Here we go again. The gravest crisis since 1912, says the Rev Ian Paisley. Irish unity by instalments, says Robert McCartney. No talking, says William Thompson. Sell-out, says William Ross. The siren voices of unionist alarmism once more wailing their unchanging two-tone message of distrust and defiance.
We've heard it all before from these elected representatives - I call them that deliberately, for they are most emphatically not leaders but blinkered, unthinking opinion followers, timidly locked into the slipstream of the most backward-looking, unyielding and vociferous of their supporters, and dishonestly nourishing the worst political fears and anxieties of the nominally unionist majority.
In 1985 these same representatives cynically whipped their people into a frenzy of panic and uncertainty about the Anglo-Irish Agreement, telling them that it had driven them to, what Peter Robinson memorably called, "the window ledge of the union". A dozen years on, where is the convincing evidence that the Union has been prejudiced, unionism diminished or the unionist way of life eroded?
Yet Paisley and others continue to peddle this proposition and frighten the people who continue to elect them. As a result of their signal failure to provide political leadership, there is today a deeply insecure, confused and distrustful unionist community in the North. They are as firmly opposed as their forefathers ever were to any relationship with the South.
They are disappointed that successive British governments do not appear to value the Union and, moreover, seem bent on driving them out of it. They see, in every official action, a consistent plot, masterminded from Dublin with London's willing concurrence, to undermine their heritage, culture, rights and beliefs, softening them up, they believe, for hand-over to the hated south.
Above all, they regard the way the two governments encouraged the IRA ceasefires as the ultimate betrayal and they are convinced that there are still secret protocols, agreed with the IRA, underpinning it to their future disadvantage.
The unionist persecution complex is aggravated by a perception that, in a future united Ireland, they will be dominated and humiliated and made to conform to the dictates of an exclusively nationalist political and Catholic religious regime that will strip them of any rights, dignity and influence.

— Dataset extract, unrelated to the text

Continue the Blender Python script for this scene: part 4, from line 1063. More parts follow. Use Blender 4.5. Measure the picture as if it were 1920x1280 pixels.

They have been told, and they believe, that the imminent Stormont talks are the instrument by which this dreadful fate will finally be imposed upon them by the pan-nationalist alliance of the Irish government, SDLP and IRA, with the willing connivance of an anti-unionist Blair government. The doom mongers insist that another of the stays corseting them into the United Kingdom is about to be cut. But what do they do in the face of such apparent betrayal? Paisley and McCartney pull out of the process altogether, leaving the expression of their case and fears to go by default.
It is clear that for all they rail against the limitations and impotence of direct rule, Unionists find it easier to blame the British, and the IRA, for everything rather than take responsibility for making and defending tough and potentially unpopular decisions, another characteristic failure of leadership. They have too long pursued a policy of "Ulster says No", an assumption that prevarication and delay was the best political course. What they need to do is recognise that, on the eve of the most far-reaching negotiations since the partition treaty of the early 1920s, the unionist mould forged then is now so flawed and fatigued that it needs to be recast.
A notable exception to the siren voices has been David Trimble, the Ulster Unionist party leader. Although he has wallowed in negativity in the past, this time he deserves great credit for seeking to make progress. He has incurred the wrath of some of his followers for being prepared to confront Sinn Fein, to make a case for unionism, to fight for what he believes in. He should have the confidence and courage to defy his critics and continue to do so, even if they seek to make the rift in the party more visible or even move to unseat him.
Recently, in a ground-breaking encounter, he held talks with the Catholic Archbishop of Armagh. He needs to go much further. There are many Catholics who hold unionist views or who are content with the status quo. Trimble could muster further support for the Union from this quarter by disentangling his party from its traditional links with the Orange Order and inviting them to join him. There were high hopes that he would do so when he became party leader. It would be a telling and timely demonstration of leadership if he were to do so now.
The word "historic" has been gravely and prematurely overworked in describing the preparatory process to next week's Stormont talks but there has, by any standards, already been remarkable progress, albeit bought at a terrible price in human life, suffering and the destruction of property. Apart from Trimble's positiveness, the proponents of violence on both sides have been persuaded to silence their guns, an encouraging degree of tentative cross-community political dialogue has been stimulated and the ground rules have been agreed for a comprehensive negotiating process involving all parties to the conflict.
However, with some shades of unionism refusing to take part, the threat of a complete unionist withdrawal still a possibility and a likelihood of further procedural deadlock, the May 1998 deadline for agreement looks ever more hopelessly optimistic.
Years ago, Merlyn Rees asked Cardinal Conway why the politicians could never agree. "You keep setting them exams they cannot pass," said the Cardinal. The odds that they can pass this time are indeed long. The price of success, for Trimble, will be to lead a new Belfast administration. The cost of failure, for everyone, is too awful to contemplate.